Manama: A spokesperson for the Saudi foreign ministry said that a statement attributed to its foreign minister that it would re-open its embassy in Damascus was not true and lacked credibility.

Media reports had claimed that Ebrahim Al Assaf, the Saudi foreign minister, said his country would re-open the embassy in Damascus on Thursday at 1.30pm.

The Saudi diplomatic mission in Damascus has been shut down and all staff pulled out since March 2012 as the armed conflict in the country escalated.

“Due to the developments unfolding in Syria, the Kingdom of Saudi Arabia has shut down its embassy in Damascus and withdrawn all its diplomats and staff there,” the Saudi foreign ministry said to explain its decision.

Other Gulf capitals also recalled their ambassadors and diplomats and closed down their embassies with the worsening of the crisis.

However, by the end of 2018, some Gulf and Arab countries announced or hinted they were considering resuming their diplomatic relations with Syria.

In December, the UAE said it was re-opening its embassy and the Foreign Ministry said its charge d’affaires had assumed his duties.

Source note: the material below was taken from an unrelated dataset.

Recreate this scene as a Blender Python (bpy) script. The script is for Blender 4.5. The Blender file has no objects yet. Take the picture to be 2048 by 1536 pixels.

The ministry said the UAE wanted to boost the “Arab role in supporting the independence, sovereignty and territorial integrity of the Syrian Arab Republic.”

UAE Minister of State for Foreign Affairs Dr Anwar Gargash said that “the UAE decision was based on the conviction that the next stage required the Arab presence and communication in the Syrian dossier.”

Bahrain also said that its work at its diplomatic mission in Damascus was continuing and its national carrier Gulf Air announced it was mulling flying again to Syria.

Kuwait said it would resume relations with Syria only after it is re-admitted by the Arab League.

The League suspended Syria’s membership in November 2011 after it accused its government of defying an agreement to stop the violent repression of demonstrators.

Expectations were high the suspension would be lifted ahead of the next Arab league summit in March in Tunisia, but the chances seem extremely thin.

Other recent Arab overtures towards Syria included a visit in December by Sudanese President Omar Al Bashir, the first by an Arab head of state, to Damascus.

Although the visit lasted only a few hours, it was regarded as highly symbolic of the anticipated relations between Arab countries and Syria.

In Monastir, a coastal resort in Tunisia, a Syrian plane landed for the first time in eight years, carrying dozens of tourists and journalists.

In October, the border crossing between Syria and Jordan was reopened.